Whether 2023 was a great year for you financially or not, you may be eager to rock 2024. But part of doing that is knowing what financial mistakes to avoid. Here are three you should absolutely try to steer clear of.

1. Not replenishing your emergency fund after taking withdrawals

You may, at one point or another in 2024, need to tap your emergency fund to pay for unplanned bills. That's not something you should stress about, because that's what that money is there for. But one thing you should aim to do is replace funds after taking them out of your savings. That way, you can ensure you're prepared for your next emergency.

Now, this doesn't mean that if you take a $3,000 emergency fund withdrawal for a home repair, you're going to be able to put all of that money back within a couple of weeks or even months.
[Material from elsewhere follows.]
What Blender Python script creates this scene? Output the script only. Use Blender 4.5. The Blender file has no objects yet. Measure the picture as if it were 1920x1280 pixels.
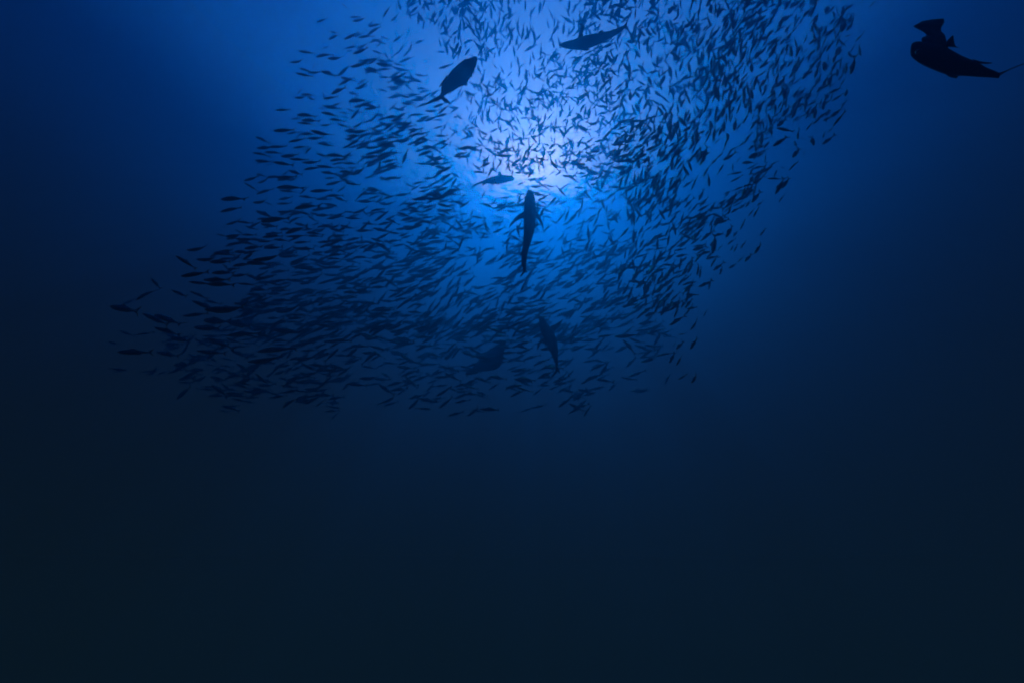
import bpy, math, random
from mathutils import Vector, Matrix, noise

# ------------------------------------------------------------------ camera, sky, sun, exposure
PITCH, LENS = 30.0, 13.3
EXPOSURE = 1.4
SUN_PX = (1008, 312)
SUN_STRENGTH, SUN_COLOR = 2.0, (1.0, 0.92, 0.7)
SKY_STRENGTH = 0.15
DEEP_COLOR = (0.016, 0.029, 0.022)
DENSITY, WATER_COLOR, ANISO = 0.064, (0.004, 0.385, 1.0), 0.74
SURFACE_Z = 36.0
CLEAR_TINT = (0.0, 0.45, 1.0)
WINDOW_IN, WINDOW_OUT = 0.83, 0.69           # cosine to the zenith where the bright round window of sky ends
GLITTER, GLITTER_ROUGH, GLITTER_IOR, GLITTER_COLOR, WAVE_BUMP = 0.066, 1.0, 1.17, (1.0, 0.76, 0.36), 1.2

sc = bpy.context.scene
C = sc.collection
R = math.radians
rnd = random.Random(11)
F = LENS / 36.0 * 1920.0                      # focal length in pixels of a 1920 wide frame

cam = bpy.data.cameras.new('camera')
cam_ob = bpy.data.objects.new('camera', cam)
C.objects.link(cam_ob)
cam.lens = LENS
cam.sensor_width = 36
cam.clip_start, cam.clip_end = 0.05, 9000
cam_ob.rotation_euler = (R(90 + PITCH), 0, 0)
sc.camera = cam_ob

AX_R = Vector((1, 0, 0))
AX_F = Vector((0, math.cos(R(PITCH)), math.sin(R(PITCH))))
AX_U = Vector((0, -math.sin(R(PITCH)), math.cos(R(PITCH))))


def at(px, py, depth):
    """the place seen at a photo pixel, so many metres ahead of the diver"""
    return (AX_R * ((px - 960) / F) + AX_U * ((640 - py) / F) + AX_F) * depth


sun_dir = at(SUN_PX[0], SUN_PX[1], 1).normalized()
world = bpy.data.worlds.new('World')
sc.world = world
world.use_nodes = True
wn = world.node_tree
sky = wn.nodes.new('ShaderNodeTexSky')
sky.sky_type = 'NISHITA'
sky.sun_disc = False
sky.sun_elevation = math.asin(sun_dir.z)
sky.sun_rotation = math.atan2(sun_dir.x, sun_dir.y)
bg = wn.nodes['Background']
bg.inputs['Strength'].default_value = SKY_STRENGTH
wn.links.new(sky.outputs[0], bg.inputs['Color'])
deep = wn.nodes.new('ShaderNodeBackground')    # below the horizon: the even dark of the open water farther off
deep.inputs['Color'].default_value = (*DEEP_COLOR, 1)
tc = wn.nodes.new('ShaderNodeTexCoord')
sep = wn.nodes.new('ShaderNodeSeparateXYZ')
wn.links.new(tc.outputs['Generated'], sep.inputs[0])
up = wn.nodes.new('ShaderNodeMapRange')
up.inputs['From Min'].default_value, up.inputs['From Max'].default_value = 0.12, 0.16
wn.links.new(sep.outputs['Z'], up.inputs['Value'])
mixw = wn.nodes.new('ShaderNodeMixShader')
wn.links.new(up.outputs[0], mixw.inputs[0])
wn.links.new(deep.outputs[0], mixw.inputs[1])
wn.links.new(bg.outputs[0], mixw.inputs[2])
wn.links.new(mixw.outputs[0], wn.nodes['World Output'].inputs['Surface'])

sun = bpy.data.lights.new('sun', 'SUN')
sun_ob = bpy.data.objects.new('sun', sun)
C.objects.link(sun_ob)
sun.energy, sun.angle, sun.color = SUN_STRENGTH, R(0.5), SUN_COLOR
sun_ob.rotation_euler = (-sun_dir).to_track_quat('-Z', 'Y').to_euler()

sc.view_settings.view_transform = 'Standard'
sc.view_settings.look = 'None'
sc.view_settings.gamma = 1
sc.view_settings.use_curve_mapping = False
sc.view_settings.exposure = EXPOSURE
cy = sc.cycles
cy.volume_bounces = 0
cy.max_bounces = 4
cy.use_denoising = True
cy.sample_clamp_indirect = 3
cy.filter_width = 2.0

# ------------------------------------------------------------------ materials


def new_mat(name):
    m = bpy.data.materials.new(name)
    m.use_nodes = True
    return m, m.node_tree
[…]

But do your best.

Cut a little spending one month to put back $150. Take on a side gig during a month when your main job isn't so busy to earn an extra $500 for your savings. The more cash reserves you have, the more protection you gain.

2. Allowing credit card debt to linger

Americans have a collective $995 billion in credit card debt, reports TransUnion. Because this type of debt is so common, you may be inclined to chalk yours up to circumstances -- and resign yourself to racking up credit card interest as needed until you happen to have the money to pay off your balance.
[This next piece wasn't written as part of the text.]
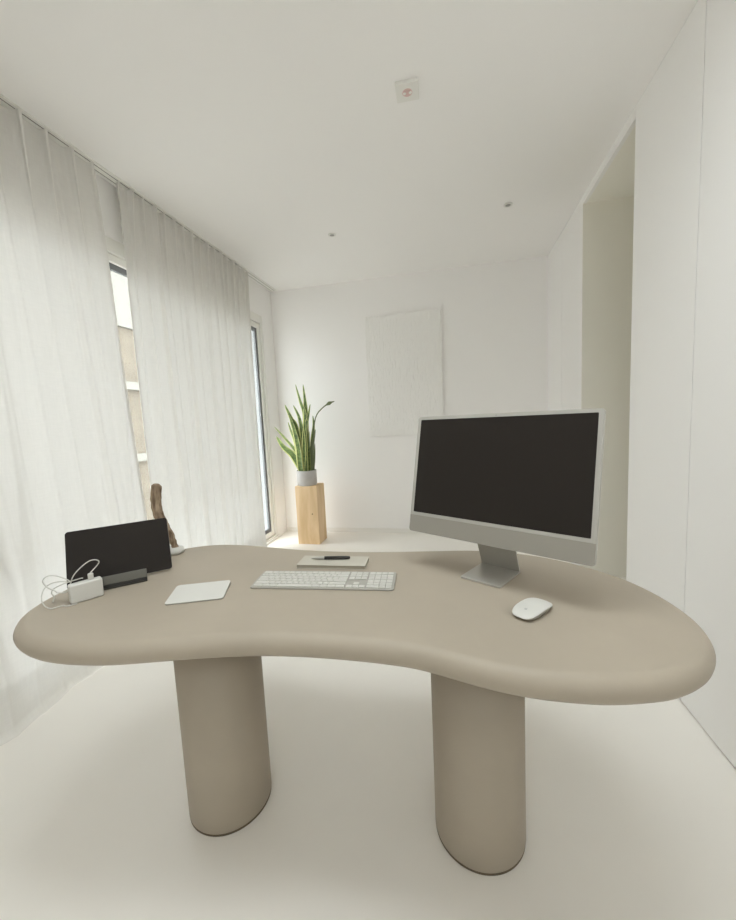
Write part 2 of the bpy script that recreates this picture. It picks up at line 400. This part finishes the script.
# chin: rounded only at the lower corners
def half_round(w, z0, z1, r, low):
    p = []
    for sx, sz, a0 in ((1,1,0), (-1,1,PI/2), (-1,-1,PI), (1,-1,1.5*PI)):
        rad = r if (sz < 0) == low else .0004
        zc = z1 if sz > 0 else z0
        for i in range(7):
            a = a0+PI/2*i/6; p.append((sx*(w/2-rad)+rad*math.cos(a), zc-sz*rad+rad*math.sin(a)))
    return p
bm = bmesh.new(); prism(bm, half_round(.546, .0005, .0545, .0085, True), 0, .0015, Ms @ R_); link('chin', bm, M_chin, mon)
bm = bmesh.new(); prism(bm, half_round(.546, .0550, .3795, .0085, False), 0, .0012, Ms @ R_); bz = link('bezel', bm, M_bezel, mon)
bm = bmesh.new(); prism(bm, rrect(.523, .305, .002, 3, 0, .2170), .0011, .0018, Ms @ R_); link('screen', bm, M_screen, mon)
bm = bmesh.new(); prism(bm, [(.0022*math.cos(a*PI/8), .3745+.0022*math.sin(a*PI/8)) for a in range(16)], .0011, .0017, Ms @ R_); link('webcam', bm, M_dark, mon)
# stand: foot plate and leaning neck
bm = bmesh.new(); prism(bm, rrect(.127, .145, .004, 4, 0, 0), .0003, .0055); link('stand_foot', bm, M_alu, mon, bevel=.001)
A = Vector((0, .0720, .002)); Bp = Ms @ Vector((0, .010, .165))
d = Vector((0, Bp.y-A.y, Bp.z-A.z)); L = d.length; th = math.atan2(-d.y, d.z)
Mn = Matrix.Translation(A) @ Matrix.Rotation(th, 4, 'X')
bm = bmesh.new(); prism(bm, [(-.0625, -.006), (.0625, -.006), (.0625, .0), (-.0625, .0)], 0.001, L, Mn); link('stand_neck', bm, M_alu, mon, bevel=.0015)

# ------------------------------------------------------------------ keyboard
kb = thing('keyboard', (-.402, 1.090, DZ), 'low white wide keyboard with number pad, in the middle of the desk', 'keyboard', rz=math.radians(4.2))
kw, kd = .439, .117
kz = lambda y: .0045 + .0055*(y+kd/2)/kd
bm = bmesh.new(); prism(bm, rrect(kw, kd, .009, 6), .0006, .006, None, lambda x, y: kz(y)); link('key_tray', bm, M_keybase, kb, bevel=.001)
u = .01905*1.0; keys = []
x0 = -kw/2+.0065; span = kw-.013; cell = span/22.2
rows = 6; ry = (kd-.013)/rows
lay = [
 [1.5]+[1]*3+[1]*9+[1.5]+[.2]+[1]*3+[.2]+[1]*4,
 [1]*13+[2]+[.2]+[1]*3+[.2]+[1]*4,
 [1.5]+[1]*12+[1.5]+[.2]+[1]*3+[.2]+[1]*4,
 [1.8]+[1]*11+[2.2]+[3.4]+[1]*4,
 [2.3]+[1]*10+[2.7]+[1.2]+[1]+[1.2]+[1]*4,
 [1.5,1.2,1.3,5.7,1.3,1.2,1.3,1.5]+[.2]+[1]*3+[.2]+[2,1,1]]
for r, row in enumerate(lay):
    x = x0; yc = kd/2-.0065-ry*(r+.5)
    tot = sum(row); sc = span/tot
    for q, w in enumerate(row):
        gap = w in (.2, 3.4) or (r == 4 and w == 1.2)
        if not gap: keys.append((x+w*sc/2, yc, w*sc-.0022, ry-.0022))
        x += w*sc
keys.sort(key=lambda k: k[1])
def keycap(bm, k):
    x, y, w, h = k; z = kz(y)
    prism(bm, rrect(w, h, .002, 2, x, y), z-.0004, z+.0022)
for k in keys[:98]:
    bm = bmesh.new(); keycap(bm, k); link('key', bm, M_key, kb, bevel=.0004, segs=1)
bm = bmesh.new()
for k in keys[98:]: keycap(bm, k)
o = link('key_row', bm, M_key, kb, bevel=.0004, segs=1); o['kind'] = 'stuff'

# ------------------------------------------------------------------ trackpad
tp = thing('trackpad', (-.752, .966, DZ), 'flat white trackpad on the desk left of the keyboard', 'trackpad', rz=math.radians(21))
tz = lambda x, y: .0045+.0062*(y+.0575)/.115
bm = bmesh.new(); prism(bm, rrect(.160, .115, .010, 6), .0006, .006, None, lambda x, y: tz(x, y)-.0012); link('trackpad_base', bm, M_keybase, tp, bevel=.0006)
bm = bmesh.new(); lo = prism(bm, rrect(.160, .115, .010, 6), 0, .001, None, tz)
for v in bm.verts:
    if v.co.z == 0: v.co.z = tz(v.co.x, v.co.y)-.0012
link('touch_surface', bm, M_white, tp, bevel=.0004, segs=2)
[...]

That's not the best approach, though. If you let your credit card debt linger for too long, you could end up spending way more money on interest than expected.
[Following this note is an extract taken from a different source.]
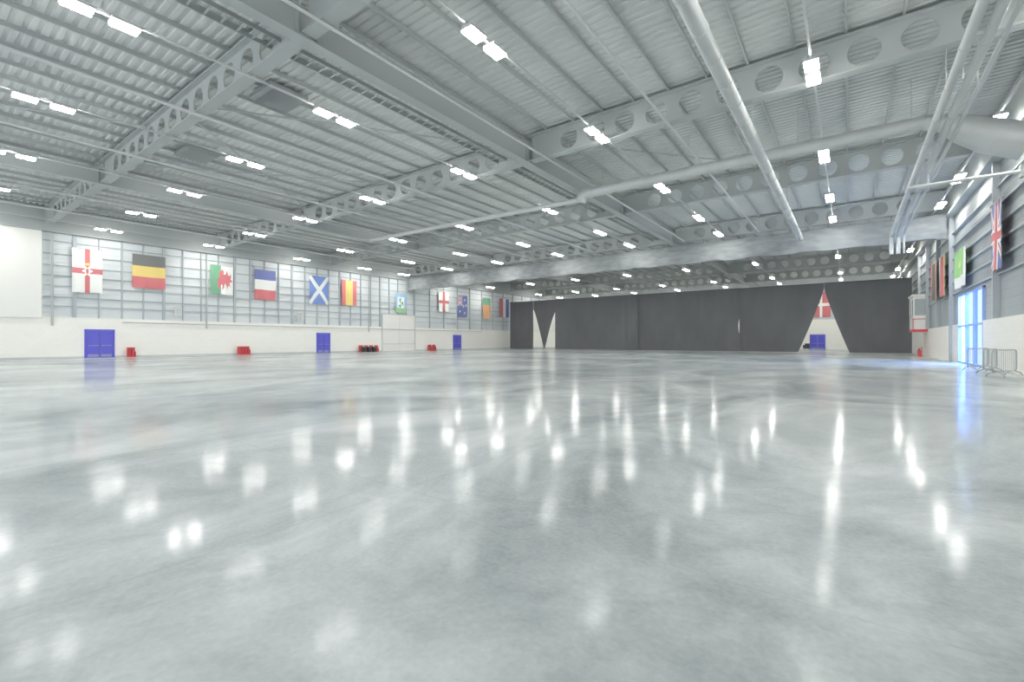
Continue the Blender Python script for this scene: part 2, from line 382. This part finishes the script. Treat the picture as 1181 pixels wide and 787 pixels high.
for X, lab in ((-15.0, 'grey open rung cable ladder following the middle spine girder'), (-36.3, 'grey open rung cable ladder following the left spine girder')):
    d = empty('cable_ladder', (X, 0, 10.98), lab, 'cable tray')
    for q in (-.3, .3): MB().box(q-.02, q+.02, -8, 66, 0, .14).build('side_rail', M['cable'], d)
    o = rg.build('rungs', M['cable'], d); o['kind'] = 'stuff'
for X, r_, lab in ((-21.0, .07, 'thin white pipe running lengthwise left of middle spine girder'), (-38.9, .07, 'thin white pipe running lengthwise left of the left spine girder'), (-28.2, .06, 'thin white pipe running lengthwise between fourth and third lamp rows from left wall'),
                   (-6.1, .05, 'thin white conduit running lengthwise left of the silver round duct'), (-12.1, .05, 'thin white conduit running lengthwise just right of middle spine girder'), (-44.3, .06, 'thin white pipe running lengthwise near the left wall')):
    t = empty('water_pipe', (X, 0, BEAMB-r_-.03), lab, 'pipe')
    MB().tube([(0, -6, 0), (0, 42.9, 0)], r_, 10).build('pipe_run', M['pipe'], t, True)
    repeat_part(MB().box(-.03, .03, -.04, .04, r_-.02, r_+.03).build('clip', M['steel'], t), t, [(0, Y, 0) for Y in BY[:3]])
for (X, Y, lab) in ((-19.6, 9.9, 'dark louvred ventilation unit under the roof nearer the middle spine girder'), (-29.2, 10.2, 'dark louvred ventilation unit under the roof nearer the left spine girder')):
    d = empty('ventilation_unit', (X, Y, 11.6), lab, 'ventilation unit', 'roof ventilation units')
    MB().box(-.9, .9, -.8, .8, .1, .26).build('casing', M['unit'], d)
    lv = MB()
    for k in range(8): lv.add([(-.85, -.75+k*.19, .1), (.85, -.75+k*.19, .1), (.85, -.65+k*.19, 0), (-.85, -.65+k*.19, 0)], [(0,1,2,3)])
    lv.build('louvre', M['grey'], d)

# ------------------------------------------------------------ gathered drape
n = 24; seg = 420; vs = []; fs = []
x0, x1 = WL+.4, WR-.3; xm = (x0+x1)/2
for i in range(seg+1):
    x = x0+(x1-x0)*i/seg
    sag = .05*math.cos(2*PI*(x-x0)/3.5)+.06*noise.noise(Vector((x*.4, 0, 0)))
    for k in range(n):
        a = 2*PI*k/n; ca, sa = math.cos(a), math.sin(a)
        ca_ = math.copysign(abs(ca)**.4, ca); sa_ = math.copysign(abs(sa)**.7, sa)
        fold = .04*noise.noise(Vector((x*1.1+sa*1.5, ca*1.8, sa*2.2)))+.02*math.sin(x*5+sa*2+2*noise.noise(Vector((x*.6, 3, 0))))
        zz = 9.36+sa_*.88+(-sag if sa < 0 else 0)*abs(sa)
        ww = .16+.03*(1-sa)*.5+fold
        vs.append((x-xm, ca_*ww, min(zz, 10.24)-8.6))
for i in range(seg):
    for k in range(n): fs.append((i*n+k, i*n+(k+1) % n, (i+1)*n+(k+1) % n, (i+1)*n+k))
fs.append(tuple(range(n))); fs.append(tuple(seg*n+k for k in range(n)))
d = empty('gathered_drape', (xm, 43.6, 8.6), 'long grey divider drape gathered up beneath the roof beam', 'drape')
MB().add(vs, fs).build('drape_cloth', M['drape'], d, True)
repeat_part(MB().box(-.03, .03, -.03, .03, 1.45, BEAMB-8.6).build('hanging_strap', M['cable'], d), d, [(x0+1+k*3.5-xm, 0, 0) for k in range(16)])

# ------------------------------------------------------------ black curtains
CT = 8.45
def curtain(xl, xr, label, y=YC, step=.14, top=CT, nz_=36, seed=0):
    xc = (xl(0)+xr(0))/2
    W = max(xr(z)-xl(z) for z in (0, 2, 4, 6, top)); n = max(12, int(W/step)); vs = []; fs = []
    for j in range(nz_+1):
        z = .02+(top-.02)*j/nz_; a, c = xl(z), xr(z)
        for i in range(n+1):
            s = i/n; u = s*W+seed*7.3
            f = .03*math.sin(u*2*PI/1.1+1.5*noise.noise(Vector((u*.3, 0, seed))))*(.3+.7*abs(noise.noise(Vector((u*.25, z*.1, 5+seed)))))
            f += .07*noise.noise(Vector((u*.35, z*.3, seed*3.1)))
            vs.append((a+(c-a)*s-xc, f, z))
    for j in range(nz_):
        for i in range(n): q = j*(n+1)+i; fs.append((q, q+1, q+n+2, q+n+1))
    r = empty('black_curtain', (xc, y, 0), label, 'curtain', 'black curtains across the hall')
    MB().add(vs, fs).build('curtain_cloth', M['curtain'], r, True)
    a, c = xl(top)-xc, xr(top)-xc
    MB().tube([(a, 0, top+.03), (c, 0, top+.03)], .04, 8).build('track', M['black'], r, True)
    return r
def K(v): return lambda z: v
x590, x615, x640, x735, x790, x852 = WL+.1, -45.3, -40.8, -26.2, -19.3, -12.0
curtain(K(x590), K(x615), 'narrow straight black curtain against the left wall', seed=1)
def wl_(z): return x615-.1+max(0, 1-z/7.0)**.8*2.2
def wr_(z): return x640+.1-max(0, 1-z/6.7)**.8*2.35
curtain(wl_, wr_, 'black curtain panel gathered into a downward point between two white gaps', y=YC+.2, seed=2)
curtain(K(x640), K(x735+.15), 'wide black curtain panel just right of the pointed gathered panel', seed=3)
curtain(K(x735-.15), K(x790+.15), 'black curtain panel in middle of the curtain wall, second right of the pointed panel', y=YC+.2, seed=4)
def sl(z): return x852+.15-(.27*max(0, 1-abs(z-3.4)/1.1)**.3)
curtain(K(x790-.15), sl, 'black curtain panel left of the thin slit', seed=5)
def swL(z):
    t = min(max(z, 0)/7.9, 1); return -2.55-2.7*(1-t)**1.15
def swR(z):
    t = min(max(z, 0)/7.9, 1); return -2.52+2.5*(1-t)**1.15
curtain(K(x852), swL, 'black curtain panel drawn back to form left side of triangular opening', y=YC+.2, seed=6)
curtain(swR, K(WR-.08), 'black curtain panel drawn back to form right side of triangular opening', seed=7)

# ------------------------------------------------------------ flags
def mute(c, k=.20): return tuple(a*(1-k)+.76*k for a in c)  # pales a flag colour towards light grey, haze put into the colour
W_, R_, B_, K_, Y_, G_, O_ = (.88,.89,.87), mute((.66,.08,.10)), mute((.06,.10,.42)), mute((.07,.07,.07)), mute((.88,.66,.12)), mute((.08,.38,.18)), mute((.86,.38,.10))
LB_ = mute((.08,.22,.66))
def inpoly(p, poly):
    x, y = p; c = False; j = len(poly)-1
    for i in range(len(poly)):
        xi, yi = poly[i]; xj, yj = poly[j]
        if (yi > y) != (yj > y) and x < (xj-xi)*(y-yi)/(yj-yi)+xi: c = not c
        j = i
    return c
def ulster(u, v):
    x, y = u-.5, (v-.5)*1.35
    r = math.hypot(x, y); a = math.atan2(y, x)
    star = .135+.04*math.cos(6*a)
    if r < star:
        return R_ if (abs(x) < .045 and abs(y) < .07) else W_
    if abs(x) < .07 and .17 < y < .25: return Y_
    return R_ if abs(x) < .08 or abs(y) < .08 else W_
def hstr(*cs): return lambda u, v: cs[min(int((1-v)*len(cs)), len(cs)-1)]
def vstr(*cs): return lambda u, v: cs[min(int(u*len(cs)), len(cs)-1)]
DR = [(.30,.20),(.34,.38),(.28,.50),(.40,.60),(.36,.74),(.50,.88),(.60,.80),(.56,.72),(.66,.70),(.72,.86),(.80,.66),(.92,.74),(.90,.56),(.98,.48),(.84,.42),(.90,.28),(.80,.34),(.74,.20),(.70,.34),(.62,.40),(.58,.24),(.50,.14),(.52,.32),(.44,.36),(.40,.18)]
def wales(u, v):
    if inpoly((u, v), DR): return R_
    return G_ if u < .45 else W_
def saltire(u, v): return W_ if abs(u-v) < .11 or abs(u+v-1) < .11 else LB_
def cross(fg, bg, w=.1, cxu=.5): return lambda u, v: fg if abs(u-cxu) < w or abs(v-.5) < w*.8 else bg
def spain(u, v): return Y_ if .27 < u < .73 else R_
def union(u, v):
    x, y = u-.5, v-.5
    if abs(x) < .06 or abs(y) < .06: return R_
    if abs(x) < .11 or abs(y) < .10: return W_
    d1, d2 = abs(x-y), abs(x+y)
    if min(d1, d2) < .035: return R_
    if min(d1, d2) < .10: return W_
    return B_
def ensign(u, v):
    if u < .5 and v > .5: return union(u*2, v*2-1)
    for (a, b_) in ((.25,.25),(.75,.8),(.75,.2),(.62,.5),(.87,.55)):
        if math.hypot(u-a, v-b_) < .055: return W_
    return B_
def island(u, v):
    x, y = u-.5, v-.5
    if math.hypot(x, y) < .26:
        return G_ if (math.sin(3*math.atan2(y, x)+9*math.hypot(x, y)) > .2) else W_
    if v < .25: return (.35,.62,.35)
    return (.35,.58,.80) if (u < .18 or u > .82 or v > .82) else W_
def greenwhite(u, v):
    x, y = u-.5, v-.55
    if math.hypot(x, y) < .2 and math.sin(3*math.atan2(y, x)) > -.2: return (.80,.78,.3)
    return (.36,.68,.28) if (v > .3 and u < .85) else W_
def flag(wall, a0, a1, z0, z1, fn, label, res=48):
    w, h = abs(a1-a0), z1-z0
    r = empty('hanging_flag', (WL+.16, (a0+a1)/2, z0) if wall == 'L' else ((WR-.26, (a0+a1)/2, z0) if wall == 'R' else ((a0+a1)/2, WB-.15, z0)), label, 'flag', 'flags hung on the walls',
        rz={'L': PI/2, 'R': -PI/2, 'B': 0}[wall])
    nu = res; nv = int(res*h/w) if h > w else res
    vs = []; fs = []; sd = random.random()*9
    for j in range(nv+1):
        for i in range(nu+1):
            u, v = i/nu, j/nv
            vs.append(((u-.5)*w, .05*math.sin(u*9+sd+v*1.5)*(1.1-v*.6), v*h+.02*math.sin(u*6+sd)*(1-v)))
    for j in range(nv):
        for i in range(nu): q = j*(nu+1)+i; fs.append((q, q+1, q+nu+2, q+nu+1))
    o = MB().add(vs, fs).build('flag_cloth', M['flag'], r, True)
    ca = o.data.color_attributes.new('Col', 'FLOAT_COLOR', 'CORNER'); k = 0
    for j in range(nv):
        for i in range(nu):
            c = fn((i+.5)/nu, (j+.5)/nv)
            for _ in range(4): ca.data[k].color = (*c, 1); k += 1
    MB().tube([(-w/2-.05, 0, h+.02), (w/2+.05, 0, h+.02)], .035, 8).build('batten', M['pipe'], r, True)
    return r
def lflag(pa, pb, ya, yb, fn, lab, res=48):
    a0, a1 = onX(WL, pa), onX(WL, pb); am = (a0+a1)/2
    flag('L', a0, a1, zat(WL, am, yb), zat(WL, am, ya), fn, lab, res)
lflag(82.5, 117.5, 288, 338, ulster, 'white flag with red cross and central star emblem, leftmost on left wall', 72)
lflag(152, 190, 295, 333, hstr(K_, Y_, R_), 'black, yellow and red horizontally striped flag on left wall', 48)
lflag(242, 268, 307, 340, wales, 'green and white flag with a red dragon on left wall', 80)
lflag(293, 317, 312, 346, hstr(B_, W_, R_), 'flag with blue top, white middle and red bottom stripe on left wall')
lflag(356, 378, 319, 351, saltire, 'blue flag with white diagonal cross on left wall', 72)
lflag(393, 410.5, 324, 352.5, spain, 'red, yellow and red upright striped flag on left wall')
lflag(455.5, 467.5, 339, 361, island, 'small pale blue and green banner above the tall white loading door', 40)
lflag(505, 517, 337, 360, cross(R_, W_), 'white flag with plain red cross near far end of left wall', 40)
lflag(527, 538, 341, 366, ensign, 'dark blue flag with small union canton and stars on left wall', 40)
lflag(556, 565, 344, 368, hstr(G_, O_, (.8,.5,.3)), 'green over orange flag near the left corner by the curtain', 30)
lflag(576, 586, 345, 366, vstr(R_, W_, B_), 'red, white and blue upright striped flag in the far left corner', 30)
flag('R', onX(WR, 1151), onX(WR, 1166), 4.7, 7.8, union, 'tall union flag in red, white and blue on right wall', 84)
flag('R', onX(WR, 1108), onX(WR, 1120), 4.7, 7.0, greenwhite, 'green and white flag above the glazed entrance on right wall', 48)
flag('R', onX(WR, 1088), onX(WR, 1096), 4.7, 7.6, vstr(W_, R_, Y_), 'white, red and yellow striped flag left of the green flag on right wall', 36)
flag('R', onX(WR, 1078), onX(WR, 1086), 4.7, 7.6, vstr(R_, K_, O_), 'red, black and orange striped flag farthest along right wall', 36)
flag('B', onY(WB, 939), onY(WB, 958), 5.4, 9.6, cross(W_, R_, .08, .42), 'red flag with white cross seen through top of triangular curtain gap', 40)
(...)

Case in point: Let's say you owe $1,000 on a credit card charging 24% interest. You might say to yourself, "Eh, it's not such a large balance. I'll pay it back when I can." But if it takes you four years to knock out that seemingly small balance, you'll end up losing about $565 to interest. That's money that could go into your savings instead.

3. Not contributing enough to your 401(k) to claim your employer match

If your company offers a 401(k) plan for retirement savings, you may not feel all that motivated to contribute to it. After all, you have your share of near-term bills to pay, and it's hard to part with money for a milestone that's so far off.

But if your company's 401(k) comes with a match, try to contribute enough money to that plan to claim the match in full. The reason? It's free money. And how many opportunities in life do you get to snag free money?

Also, realize that the money your employer puts into your 401(k) can be invested so that it grows into a larger sum over time. In fact, the stock market has averaged a 10% annual return over the past 50 years based on the S&P 500's performance.

Let's say your employer gives you $3,000 for putting $3,000 from your own paychecks into your 401(k). If your 401(k) manages to generate that same 10% return, then in 40 years, that $3,000 will be worth almost $136,000. So while you might need to temporarily slash some personal spending or even take on a second gig to free up that money to contribute to your 401(k), it's really worth doing.

You may have high hopes for 2024, and that's a good thing. But if you want to close out the year in a more financially sound place, do your best to steer clear of these unfortunate blunders.